Kumarajiva was the son of Brahmin priest, Kumarayana and Kuchan princess, Jiva also known as Jivaka. His father was from Kashmir who left the place, arrived in Kucha, and became the royal priest. In the kingdom, he met King's sister Jivaka, married her and had a son, Kumarajiva. When Kumarajiva was just seven, her mother Jivaka also joined Tsio-li nunnery. The surprising fact was that even though Kumarajiva was just seven, it is said to have already committed many texts and sutras to memory.

At the age of nine, his mother took him to Kashmir to study under Bandhudatta. There he also studied Dirgha Agama, Madhyama Agama, and the Ksudraka. After completing the study three years later, he returned with his mother. On the way, they met an arhat who predicted that he would introduce many people to Buddhism. He also forecasted that Kumarajiva had a bright future.

He then stayed in Kashgar for a year and ordained two sons of King Tsan-kiun. He also studied the Abhidharma Pitaka of the Sarvastivada under the Kashmirian Buddhayasa, as well as the four Vedas, five sciences, Brahmanical sacred texts, astronomy. He mainly studied Agama and Sarvastivada doctrines at this time.

At the age of 12, he again left Kashgar with his mother and then traveled to Turpan which lies in the north-eastern part of the kingdom of Kucha. Turpan was the home to more than 10,000 monks. There he met the master Suryasoma who instructed him in early Mahayana texts.

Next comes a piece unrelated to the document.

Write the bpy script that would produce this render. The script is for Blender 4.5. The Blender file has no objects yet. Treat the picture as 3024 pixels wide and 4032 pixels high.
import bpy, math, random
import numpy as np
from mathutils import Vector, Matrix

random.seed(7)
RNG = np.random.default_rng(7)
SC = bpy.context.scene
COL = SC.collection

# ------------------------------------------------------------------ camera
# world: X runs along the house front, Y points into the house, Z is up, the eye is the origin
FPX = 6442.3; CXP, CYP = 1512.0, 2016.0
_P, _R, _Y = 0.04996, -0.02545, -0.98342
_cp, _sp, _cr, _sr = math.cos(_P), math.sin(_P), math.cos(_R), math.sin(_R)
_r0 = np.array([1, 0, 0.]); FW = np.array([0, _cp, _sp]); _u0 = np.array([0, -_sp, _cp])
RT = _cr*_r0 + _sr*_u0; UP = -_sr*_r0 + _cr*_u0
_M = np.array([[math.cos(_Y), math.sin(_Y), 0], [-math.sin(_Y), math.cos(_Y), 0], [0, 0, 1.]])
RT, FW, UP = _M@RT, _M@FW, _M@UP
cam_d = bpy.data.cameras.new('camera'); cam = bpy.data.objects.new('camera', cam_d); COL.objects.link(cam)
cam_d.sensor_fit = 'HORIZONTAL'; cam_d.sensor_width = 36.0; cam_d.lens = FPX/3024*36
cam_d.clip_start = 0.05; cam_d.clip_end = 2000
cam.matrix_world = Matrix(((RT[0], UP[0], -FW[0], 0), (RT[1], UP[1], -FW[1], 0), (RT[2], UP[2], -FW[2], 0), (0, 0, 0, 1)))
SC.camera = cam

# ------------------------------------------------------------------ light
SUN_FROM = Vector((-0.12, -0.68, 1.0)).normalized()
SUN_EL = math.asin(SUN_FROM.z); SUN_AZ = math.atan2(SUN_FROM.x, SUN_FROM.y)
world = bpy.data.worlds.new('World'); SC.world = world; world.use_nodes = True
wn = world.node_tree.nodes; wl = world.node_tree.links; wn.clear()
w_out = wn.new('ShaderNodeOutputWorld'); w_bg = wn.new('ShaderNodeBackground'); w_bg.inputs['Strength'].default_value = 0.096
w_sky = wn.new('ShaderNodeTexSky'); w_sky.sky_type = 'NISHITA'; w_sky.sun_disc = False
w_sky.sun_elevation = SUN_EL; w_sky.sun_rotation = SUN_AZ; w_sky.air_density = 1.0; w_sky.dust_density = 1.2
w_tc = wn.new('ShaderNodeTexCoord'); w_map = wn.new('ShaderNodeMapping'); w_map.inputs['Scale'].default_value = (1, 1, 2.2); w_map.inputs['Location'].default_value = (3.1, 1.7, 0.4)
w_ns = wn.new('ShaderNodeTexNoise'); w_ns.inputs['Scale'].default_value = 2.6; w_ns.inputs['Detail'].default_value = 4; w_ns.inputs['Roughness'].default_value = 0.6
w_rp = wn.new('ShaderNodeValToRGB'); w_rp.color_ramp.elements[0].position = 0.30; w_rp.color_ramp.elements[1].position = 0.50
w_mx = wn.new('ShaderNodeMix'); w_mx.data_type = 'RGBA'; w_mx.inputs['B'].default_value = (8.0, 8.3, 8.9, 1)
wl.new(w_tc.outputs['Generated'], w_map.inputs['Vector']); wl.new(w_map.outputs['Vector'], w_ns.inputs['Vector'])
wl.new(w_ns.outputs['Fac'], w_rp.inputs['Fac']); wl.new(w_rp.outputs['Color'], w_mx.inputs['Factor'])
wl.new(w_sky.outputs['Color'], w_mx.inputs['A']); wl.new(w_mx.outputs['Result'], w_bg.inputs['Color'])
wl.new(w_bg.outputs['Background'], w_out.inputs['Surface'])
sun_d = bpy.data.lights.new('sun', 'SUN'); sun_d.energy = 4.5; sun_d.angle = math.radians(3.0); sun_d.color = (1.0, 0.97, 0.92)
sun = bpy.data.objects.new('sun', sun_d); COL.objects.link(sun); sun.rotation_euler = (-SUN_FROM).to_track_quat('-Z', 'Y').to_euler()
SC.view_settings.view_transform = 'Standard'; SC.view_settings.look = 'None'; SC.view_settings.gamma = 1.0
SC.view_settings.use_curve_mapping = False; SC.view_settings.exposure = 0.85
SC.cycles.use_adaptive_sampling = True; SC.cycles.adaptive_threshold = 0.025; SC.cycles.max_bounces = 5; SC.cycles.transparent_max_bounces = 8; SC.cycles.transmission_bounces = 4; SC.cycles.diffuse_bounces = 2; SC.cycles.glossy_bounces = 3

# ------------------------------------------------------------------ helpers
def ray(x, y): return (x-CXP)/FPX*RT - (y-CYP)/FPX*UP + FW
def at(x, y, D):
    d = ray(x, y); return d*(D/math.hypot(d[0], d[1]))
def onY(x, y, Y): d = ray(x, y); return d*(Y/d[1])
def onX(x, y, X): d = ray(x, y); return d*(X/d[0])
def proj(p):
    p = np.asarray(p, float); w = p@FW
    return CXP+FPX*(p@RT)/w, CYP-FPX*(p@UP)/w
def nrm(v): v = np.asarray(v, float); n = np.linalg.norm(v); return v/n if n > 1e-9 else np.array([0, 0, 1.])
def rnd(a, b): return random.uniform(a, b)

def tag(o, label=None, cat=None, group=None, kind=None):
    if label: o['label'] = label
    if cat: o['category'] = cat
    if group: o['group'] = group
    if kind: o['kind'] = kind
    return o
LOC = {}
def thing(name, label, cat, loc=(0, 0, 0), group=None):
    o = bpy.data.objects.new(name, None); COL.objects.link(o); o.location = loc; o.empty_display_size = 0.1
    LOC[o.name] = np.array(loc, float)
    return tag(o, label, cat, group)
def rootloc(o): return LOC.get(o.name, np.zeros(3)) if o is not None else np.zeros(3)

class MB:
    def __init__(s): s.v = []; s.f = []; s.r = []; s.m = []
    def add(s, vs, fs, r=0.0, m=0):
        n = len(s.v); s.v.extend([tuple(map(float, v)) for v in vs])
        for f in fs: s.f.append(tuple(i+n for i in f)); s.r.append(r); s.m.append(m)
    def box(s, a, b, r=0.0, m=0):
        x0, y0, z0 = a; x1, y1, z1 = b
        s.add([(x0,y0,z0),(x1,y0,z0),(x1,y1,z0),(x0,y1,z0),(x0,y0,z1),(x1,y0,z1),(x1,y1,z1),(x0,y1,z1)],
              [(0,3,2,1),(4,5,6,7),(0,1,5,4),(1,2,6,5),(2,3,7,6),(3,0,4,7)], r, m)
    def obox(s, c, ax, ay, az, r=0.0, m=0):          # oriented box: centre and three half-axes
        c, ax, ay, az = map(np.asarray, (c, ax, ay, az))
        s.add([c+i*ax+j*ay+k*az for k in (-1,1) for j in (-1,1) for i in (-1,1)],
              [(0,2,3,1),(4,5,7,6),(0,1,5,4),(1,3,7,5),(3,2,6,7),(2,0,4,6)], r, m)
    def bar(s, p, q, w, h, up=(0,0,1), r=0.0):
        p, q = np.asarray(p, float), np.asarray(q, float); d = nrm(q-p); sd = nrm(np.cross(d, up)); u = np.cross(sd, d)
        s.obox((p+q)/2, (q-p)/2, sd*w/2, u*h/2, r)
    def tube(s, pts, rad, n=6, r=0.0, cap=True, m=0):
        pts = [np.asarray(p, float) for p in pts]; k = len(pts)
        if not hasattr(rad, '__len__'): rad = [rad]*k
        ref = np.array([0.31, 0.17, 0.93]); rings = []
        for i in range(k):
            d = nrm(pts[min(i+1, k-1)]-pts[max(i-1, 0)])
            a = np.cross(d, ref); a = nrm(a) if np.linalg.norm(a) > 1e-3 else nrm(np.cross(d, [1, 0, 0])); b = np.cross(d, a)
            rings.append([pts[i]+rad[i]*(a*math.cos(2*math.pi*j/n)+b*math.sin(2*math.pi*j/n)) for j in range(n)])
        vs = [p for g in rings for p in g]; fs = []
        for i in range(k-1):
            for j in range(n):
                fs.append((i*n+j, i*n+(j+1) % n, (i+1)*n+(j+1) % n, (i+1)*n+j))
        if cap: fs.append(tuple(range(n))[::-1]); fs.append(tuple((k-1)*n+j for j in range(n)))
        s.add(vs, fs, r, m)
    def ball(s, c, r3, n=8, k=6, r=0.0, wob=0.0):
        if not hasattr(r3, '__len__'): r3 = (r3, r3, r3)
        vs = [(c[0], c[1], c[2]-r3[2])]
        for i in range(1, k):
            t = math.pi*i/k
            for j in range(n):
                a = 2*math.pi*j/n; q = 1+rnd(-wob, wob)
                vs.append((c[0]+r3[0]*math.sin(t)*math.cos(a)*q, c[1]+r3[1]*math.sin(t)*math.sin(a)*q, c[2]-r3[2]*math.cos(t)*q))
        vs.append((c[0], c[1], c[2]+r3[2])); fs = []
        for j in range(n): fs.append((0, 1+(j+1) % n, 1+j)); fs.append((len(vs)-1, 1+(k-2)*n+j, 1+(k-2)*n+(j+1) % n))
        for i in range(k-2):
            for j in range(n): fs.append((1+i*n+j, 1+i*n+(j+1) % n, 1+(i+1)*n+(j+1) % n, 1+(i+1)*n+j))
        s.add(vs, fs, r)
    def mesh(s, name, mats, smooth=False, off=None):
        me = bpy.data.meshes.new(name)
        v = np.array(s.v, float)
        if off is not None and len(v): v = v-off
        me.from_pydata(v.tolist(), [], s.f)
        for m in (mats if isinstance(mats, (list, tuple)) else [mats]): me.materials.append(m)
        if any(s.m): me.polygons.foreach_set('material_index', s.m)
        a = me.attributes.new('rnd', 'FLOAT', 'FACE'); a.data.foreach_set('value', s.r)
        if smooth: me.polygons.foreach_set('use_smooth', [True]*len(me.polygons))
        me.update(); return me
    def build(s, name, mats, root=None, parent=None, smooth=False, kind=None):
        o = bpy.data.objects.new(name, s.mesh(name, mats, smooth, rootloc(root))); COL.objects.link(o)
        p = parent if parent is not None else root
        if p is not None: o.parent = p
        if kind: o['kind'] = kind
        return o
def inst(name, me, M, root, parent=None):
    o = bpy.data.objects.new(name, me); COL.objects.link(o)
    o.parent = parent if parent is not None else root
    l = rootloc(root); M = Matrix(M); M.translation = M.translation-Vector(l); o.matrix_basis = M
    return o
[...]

Hence, Kumarajiva also converted to Mahayana Buddhism and started to study the works of Nagarjuna.

Early Fame of Kumarajiva

He receives more fame after he won the debate with Tirthika teacher. He was also asked to return to Kucha City by the King Po-Shui to train his daughter A-kie-ye-mo-ti who had converted into the nun. He was obliged and therefore he returned and then trained King's daughter in the Mahasannipata and Avatamsaka Sutras.

At age 20, he was ordained at the king's palace and lived in a new monastery built by King Po-Shun. He studied Pancavimsatisahasrika Prajnaparamita Sutra, one of the longer Prajnaparamita texts. It is also known that he had engaged in several debates and even had the dialogue with foreign monks. It is believed that from during this time, Jivaka had moved to Kashmir.

Later Life of Kumarajiva

Kumarajiva was so much popular that his fame was spread to faraway places. Seng Jun, Chinese Buddhist Monk played an important role to spread about Kumarajiva's abilities. Learning this, Emperor Fu Jian of the Former Qin Dynasty wished to bring Kumarajiva to Qin capital of Chang'an. Therefore, General Lu Guang and his army were set off to conquer Kuch and bring Kumarajiva. But the motive was not realized because they were defeated. Later Lu Guang declared his own state and became a warlord in the late 4th century. He captured Kuch and Kumarajiva as well. The warlord imprisoned Kumarajiva for many years and in this time Kumarajiva became familiar with the Chinese language.

After the Emperor Fu Jian was overthrown by the Yao Family, Emperor Yao Xing plead the warlord to free Kumarajiva but the warlord didn't accept the request. Hence, Emperor Yao Xing dispatched his armies in order to defeat the warlords of the Lu family and to bring back Kumarajiva to them. The armies of Emperor Yao won the battle and hence Kumarajiva was brought back to the capital of Chang'an in early 5th century.

When Kumarajiva arrived at Chang'an, he was immediately introduced to the emperor Yao Xing, the court and the Buddhist Leaders. He was recognized as a great master from the Western regions, and immediately took up a very high position in Chinese Buddhist circles of the time. He was given the title of National Teacher. He was approached by many people to learn from his direct teachings and through his translations.

Kumarajiva while staying at Chang'an translated many sutras into Chinese with the direct request of Emperor Yao Xing. The Emperor also helped to spread the teachings of Buddha through the constructions of many Buddhist pagodas and temples housing Buddha statues. It is described that due to the influence of Kumarajiva and Yao Xing, 90 percent of the population became Buddhists.